• Auteur(s): Daniel Soil
  • Éditeur: M.E.O.
  • Genre: Roman
  • Péritexte: Préface de Gilbert Naccache
  • Format: 14.8 x 21 cm
  • Nombre de pages: 160 pages
  • ISBN: 978-2-8070-0207-4
  • Parution: 2019
  • Prix: 15 €
  • Disponibilité: Disponible
  • Distribution: Pollen

L’Avenue, c’est la grande artère qui traverse Tunis, de la mer à la médina. C’est là que, de tout temps, se sont retrouvés les gens en colère. La Kasbah, c’est la vaste esplanade au centre des Ministères, qui a remplacé un quartier populaire jugé trop vétuste par les autorités : il ne donnait pas une image assez valorisante d’un pays si neuf, si fier de son indépendance. C’est entre ces deux lieux emblématiques que s’est joué le bouleversement de janvier 2011, dont Daniel Soil a été le témoin. Il y a été, avant, pendant et après, ébahi par l’audace des révoltés de ce premier « Printemps arabe », fou de sympathie envers ces Tunisiens mêlés, jeunes et vieux, urbains et campagnards. Le romancier n’a pas eu de peine à y faire naître un amour, révolutionnaire lui aussi à force de se nourrir du mouvement social, de sa beauté, de son inventivité.

Comme cela se produit quelquefois, c’est le regard d’un étranger de passage, tombé amoureux du pays et de ses habitants, qui va dire le premier que la révolution, suprême transgression de l’ordre social, réintroduit l’amour, le possible et l’improbable, avec la poésie qui remplit le cœur de ceux qui se battent pour changer la vie.
— Gilbert Naccache, extrait de la préface.

Extrait
Paraît qu’il n’y a plus de pâtes, plus de riz.
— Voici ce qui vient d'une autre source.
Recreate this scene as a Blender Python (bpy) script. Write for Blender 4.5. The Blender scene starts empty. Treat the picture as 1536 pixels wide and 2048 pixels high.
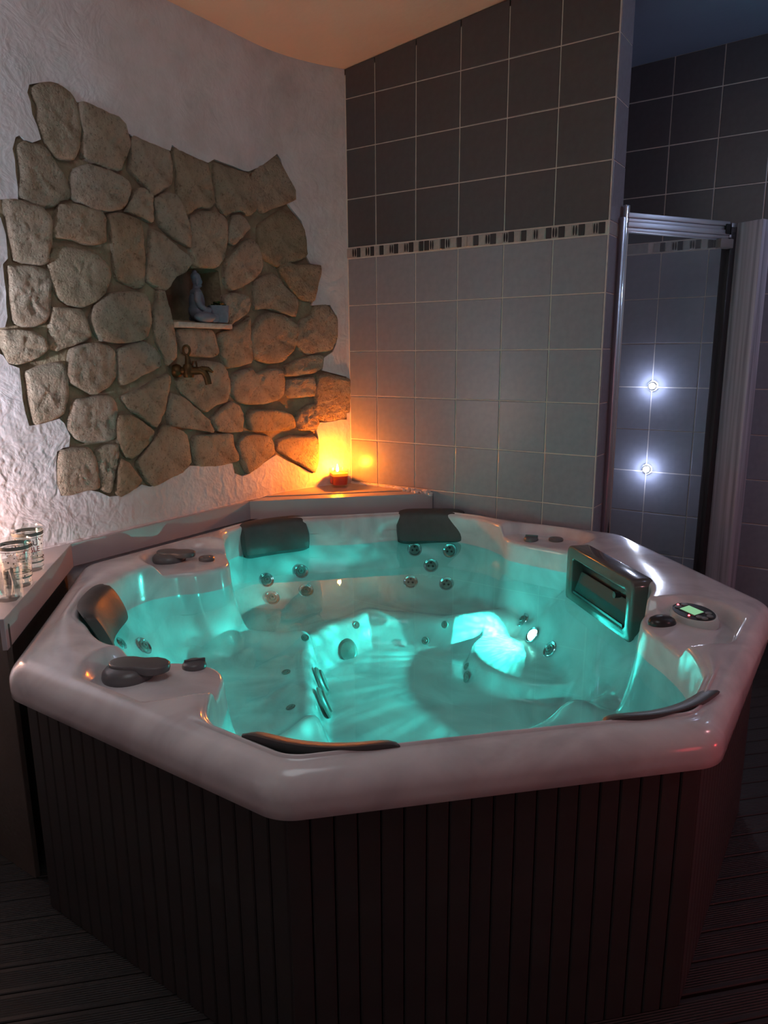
import bpy, bmesh, math, random
import numpy as np
from mathutils import Vector, Matrix
R = random.Random(7)
SC = bpy.context.scene
COL = SC.collection
PI = math.pi

# ------------------------------------------------------------------ camera
YAW, PITCH, ROLL, FPX = -0.59232, -0.21473, -0.00652, 1443.27
CAM = Vector((2.02798, -2.73467, 1.31195))
cf = Vector((math.sin(YAW)*math.cos(PITCH), math.cos(YAW)*math.cos(PITCH), math.sin(PITCH)))
cr0 = Vector((math.cos(YAW), -math.sin(YAW), 0)); cu0 = cr0.cross(cf)
cr = cr0*math.cos(ROLL)+cu0*math.sin(ROLL); cu = -cr0*math.sin(ROLL)+cu0*math.cos(ROLL)
cd = bpy.data.cameras.new('camera'); cam = bpy.data.objects.new('camera', cd); COL.objects.link(cam)
cd.sensor_fit = 'VERTICAL'; cd.sensor_height = 36; cd.sensor_width = 27; cd.lens = FPX*36/2048
cd.clip_start = .02
m = Matrix((cr, cu, -cf)).transposed().to_4x4(); m.translation = CAM; cam.matrix_world = m
SC.camera = cam

# ------------------------------------------------------------------ world, lights, exposure
SC.view_settings.view_transform = 'Standard'; SC.view_settings.look = 'None'
SC.view_settings.gamma = 1; SC.view_settings.use_curve_mapping = False
SC.view_settings.exposure = 0.0
w = bpy.data.worlds.new('night'); SC.world = w; w.use_nodes = True
w.node_tree.nodes['Background'].inputs[0].default_value = (.60, .60, .68, 1)
w.node_tree.nodes['Background'].inputs[1].default_value = .062

def light(name, kind, loc, power, color, size=.05, target=None, **kw):
    d = bpy.data.lights.new(name, kind); d.energy = power; d.color = color
    if kind == 'AREA': d.shape = 'DISK'; d.size = size
    elif kind != 'SUN': d.shadow_soft_size = size
    for k, v in kw.items(): setattr(d, k, v)
    o = bpy.data.objects.new(name, d); COL.objects.link(o); o.location = loc
    if target is not None:
        o.rotation_euler = (Vector(target)-Vector(loc)).to_track_quat('-Z', 'Y').to_euler()
    return o
# lamps of the neighbouring room, shining through its doorway along the plaster wall
for k, (lx, ly) in enumerate(((.546, -4.475), (.515, -4.481), (.491, -4.485))):
    light('next_room_lamp', 'SPOT', (lx, ly, 1.0), (330, 90, 120)[k], (.76, .82, 1.0), .006, (-.13, -1.1, 2.1), spot_size=.8, spot_blend=.4)
light('next_room_wall_spot', 'SPOT', (.546, -4.475, .90), 2200, (.90, .87, 1.0), .06, (-.13, -1.75, 1.0), spot_size=.50, spot_blend=.8)  # strong spot added to brighten the lower plaster wall
# soft cool fill added overhead, outside the frame, to brighten the room
light('room_fill', 'AREA', (1.25, -2.2, 2.42), 4.6, (.85, .95, 1.0), .9, (.7, -1.7, 0))
# coloured lamps and added fills at the right of the tub, outside the frame
light('red_lamp', 'POINT', (2.16, -1.52, .57), .16, (1.0, .05, .07), .03)
light('red_floor_fill', 'POINT', (2.75, -1.05, .42), 2.6, (1.0, .05, .06), .03)  # second red light, added to tint the decking
light('pink_lamp', 'AREA', (2.85, -.95, 1.35), 1.3, (1.0, .38, .44), .12, (1.7, -.9, .62))
light('cool_lamp', 'POINT', (2.75, .10, 1.95), 3.0, (.50, .68, 1.0), .04)
light('shower_fill', 'POINT', (2.10, .25, 2.20), 2.2, (.55, .66, 1.0), .05)  # cool fill added to brighten the header rail of the shower door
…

Il nous reste le soleil coutumier, offrant ses rayons festifs à nos corps fourbus, et la fréquentation d’un peuple uni, ivre de bravoure, de force retrouvée. Le délice de pouvoir murmurer à l’oreille d’Elie, connaître la douceur de nos jambes quand elles se frôlent, croiser son regard, caresser ses lèvres du doigt. Je découvre sa chambre, le lit, la table, qui me donne l’idée de me glisser dessous, face à lui quand il travaillera, venir le distraire, lui mon cinéaste lutin et juvénile. Se rappelle-t-il le jour où – c’était il y a trois semaines, une autre époque ! – nous nous tenions par la taille dans la médina ? Un type en kamis nous a accostés : « Un peu de tenue tout de même, vous êtes au pied d’une mosquée ! ». Ah bon, ai-je répondu, eh bien on va y entrer pour s’aimer loin des regards indiscrets, merci de nous donner l’idée ! Nous ne l’avons pas fait, ce n’est pas possible, Elie n’est pas musulman, mais j’étais tellement ulcérée par l’attitude de mon coreligionnaire incapable de voir ce qu’il y avait de pur dans notre proximité que j’ai entraîné Elie vers un lieu relevant de son monde à lui, l’église anglicane, rue Mongi Slim, où nous n’avons eu aucun mal à entrer, moi portée par une curiosité pour tout ce qui requiert mon amoureux. Les lieux sacrés – lieux de paix, lieux d’amour – nous conviennent, c’est sûr, alors soyons successivement soufis et protestants ! Assis sur un banc au milieu du temple, face à une croix toute simple, découvrant la maxime inscrite en lettres d’or sur un médaillon, May the Lord hold you in the hollow of His Hand, nous nous sommes embrassés et ce baiser se révéla plus fort encore que d’habitude. Et comme souvent, Elie a ponctué d’un rauque Aïn sbaâ, « source de la panthère. »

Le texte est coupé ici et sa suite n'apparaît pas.